2 de octubre de 2009

Manifiesto del surrealismo jurídico: cuatrigésimo segunda entrega

La concepción de la democracia, como un orden simbólico, se encuentra comprometida con el proceso de reencuentro del pensamiento con el deseo y el goce de significar.
Hablo aquí del deseo en el mismo sentido que Guattari: todas las formas de voluntad de vivir, amar, crear y de inventar otra sociedad, otra percepción del mundo y sus valores. Hablo de un deseo semioticamente erotizado, de un deseo que no tendrá que ser producido conforme el modelo institucional.
Gran parte de las luchas por la autonomía son luchas significativas: resistencias, deslocamientos e impresiones del poder de las significaciones y de los pensamientos que de el contratamos. Me siento particularmente inclinado a actuar en ese terreno. Hago de mi escritura la práctica de una semiología del deseo: el aprendizaje del carácter inacabado de las fantasías y del goce que nos arrebata y sacude delante de un plural imperfecto de sentidos.
Practicando la semiología del deseo pretendo encontrarme con la sustancia de una postura que, perturbando las formas petrificadas de la cultura instituida, puede indicar el sentido de una revuelta fundamental: la revolución en el pensamiento como fuente de una ruptura positiva de la institución de la sociedad.
Semiología del deseo. Semiología del sueño. Semiología carnavalizada. Semiología surrealista. Nombres brindados como opciones de una práctica de significar que presupone una alteración radical en nuestra relación con el poder y el orden simbólico que lo sustenta.

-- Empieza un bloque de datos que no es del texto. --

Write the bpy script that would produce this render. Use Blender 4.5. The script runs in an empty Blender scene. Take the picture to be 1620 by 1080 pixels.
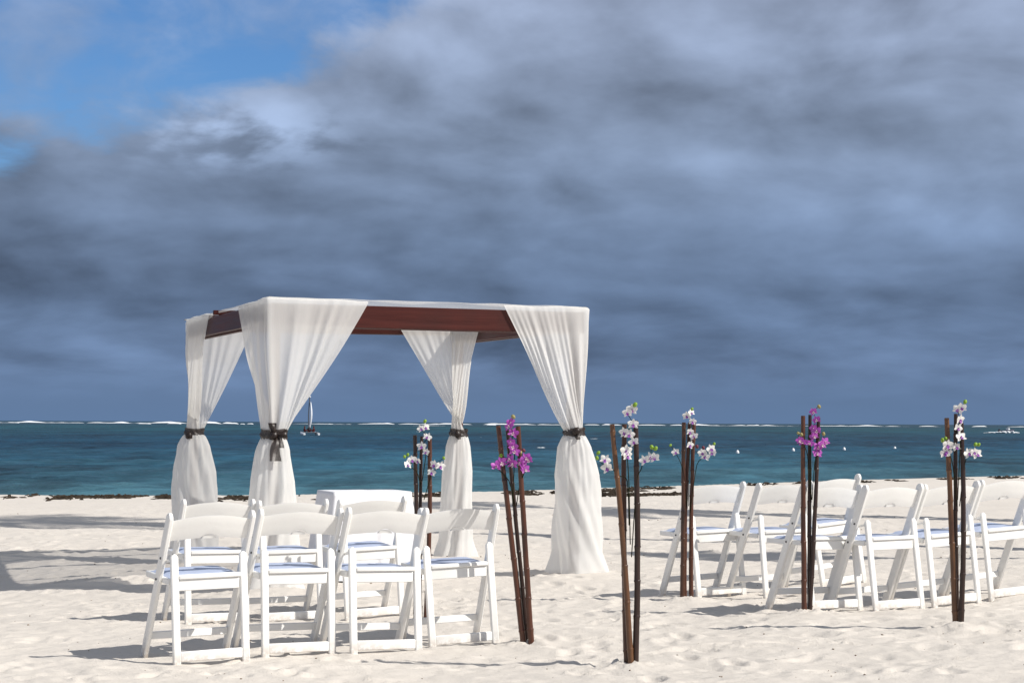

En la semiología del deseo el lenguaje descansa de los conceptos garantizados, se da un tiempo, toma aliento para buscar la autonomía significativa y transgredir los sentidos petrificados del imaginario social, situándonos así fuera de lugar, al margen de sus determinaciones habituales colocados en el interior de una semiosis surrealista.
De Barthes y de Breton aprendí que la rebelión es creadora por sí. Es la simiente de una práctica simbólica que se reconoce como democrática en el esplendor de una revolución permanente del lenguaje. La fuerza de esa práctica es la autonomía: el gesto permanentemente instituyente que se abre a lo nuevo, aceptando que la significación es la obra de una sociedad que acata a la ley, que crea sin necesidad de fundamentarla, a través de fantasías perfectas que niegan la imprevisibilidad de los deseos y sus pensamientos.
La autonomía social depende de una práctica simbólica que se acepta como fruto de una auto-institución antagónica, inacabada y procesal de la sociedad.
Condensando, en términos semiológicos, la propuesta surrealista, diría que ella puede ser mostrada como una tentativa de deslocamiento de nuestra relación con la palabra, su poder y efectos ideológicos: una concepción del lenguaje, del saber, de la escritura y su lectura, que propone la producción, circulación y consumo de un código trasgresor: la ruptura simbólica del tiempo instituido.
Podría hablar, también, de una concepción democrática de la significación en la medida en que pienso el totalitarismo y la democracia como dos formas contrapuestas del acontecer simbólico, de la semiotización de la realidad. En estos términos, la democracia aparece como un código permanentemente trasgresor de una realidad ya dominada (por el trazado de un sentido único) y de un futuro anticipadamente interpretado. Surrealisticamente veo a la democracia como un territorio de significaciones sin garantía que permiten enfrentar la semiosis de la alienación. No se puede olvidar que la lucha por la alienación o por la autonomía del hombre es la que se traba en el orden de lo simbólico poniendo en crisis nuestra relación con el lenguaje.
Ciertamente necesitamos inaugurar un amplio campo de reflexión para intentar entender los modos en que el lenguaje puede ir constituyendo democráticamente lo real, partiendo de las prácticas simbólicas de la sociedad.
Conviene notar aún que no estoy intentando hablar del sentido como principio u origen, y si como producto o resultado. Los sentidos no se revelan ni se descubren: se producen como ficciones que hacen funcionar el mundo, manifestando la realidad como discurso y la teoría como sueño.
Podría decir que, cuando se busca comprender las prácticas simbólicas democráticas, resulta imprescindible comenzar por la interrogación sobre las condiciones de producción de lo nuevo como sentido: simbolizar de otro modo para transgredir los mecanismos de los poderes que ya actúan en el interior del lenguaje y en sus prácticas institucionales.